Beyond explicitly targeting Al-Wasat for its independent reporting, the Government of Bahrain exercises excessive control over media in the kingdom and severely restricts press freedom. Recently, on 25 May 2017, for example, a Bahraini court fined the prominent France 24 and Radio Monte Carlo Doualiya journalist Nazeeha Saeed the equivalent of US$2,650 on charges of working as a journalist without a permit after the authorities refused to renew her media accreditation in June 2016. Saeed has been repeatedly targeted for her work and survived torture in 2011. Earlier in May, Bahraini authorities also denied an entry visa to German journalist Robert Kempe, allegedly due to his prior reporting on human rights violations in the kingdom. These moves prompted the Committee to Protect Journalists and several other rights groups and media outlets to address Bahrain's King Hamad in an open letter in April 2017 decrying the government's "seeming attempt to silence independent reporting within the country" through the refusal of entry visas and media accreditations.
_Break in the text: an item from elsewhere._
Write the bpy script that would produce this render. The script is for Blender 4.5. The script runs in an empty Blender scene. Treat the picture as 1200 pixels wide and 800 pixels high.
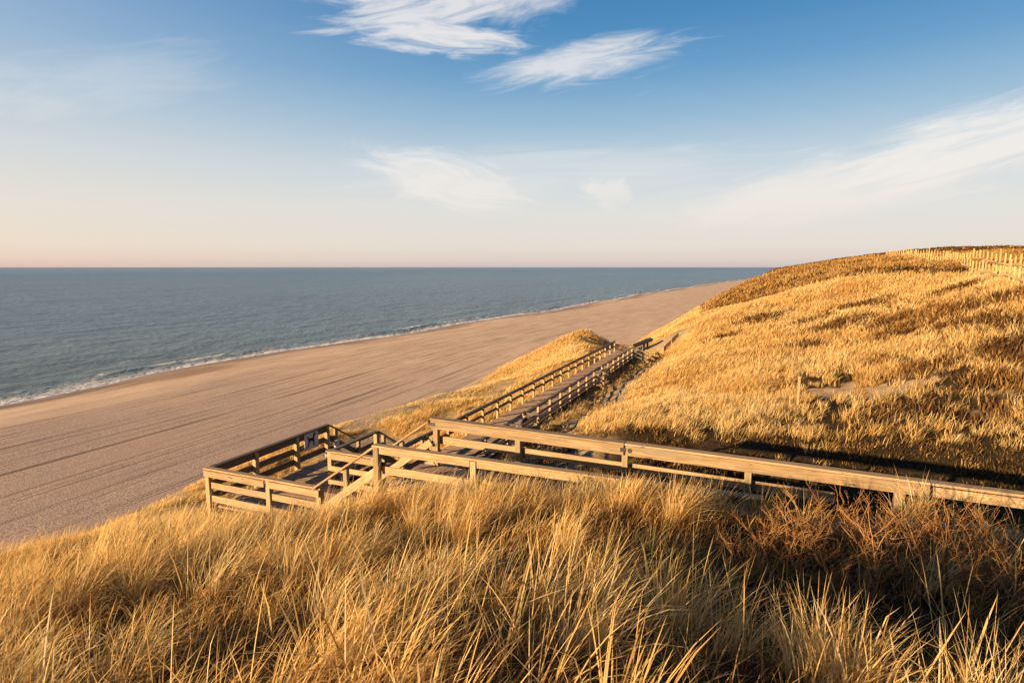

ADHRB condemns both the Government of Bahrain's decision to suspend Al-Wasat and its overall repression of press freedom in the country. Such actions are unacceptable and place the Bahraini government in clear violation of its obligations under international human rights law. As such, ADHRB calls on the Government of Bahrain to lift the ban on Al-Wasat's publication and to allow independent media to operate freely in the country. We call on members of the international community to urge the Bahraini authorities to reverse these repressive measures without delay.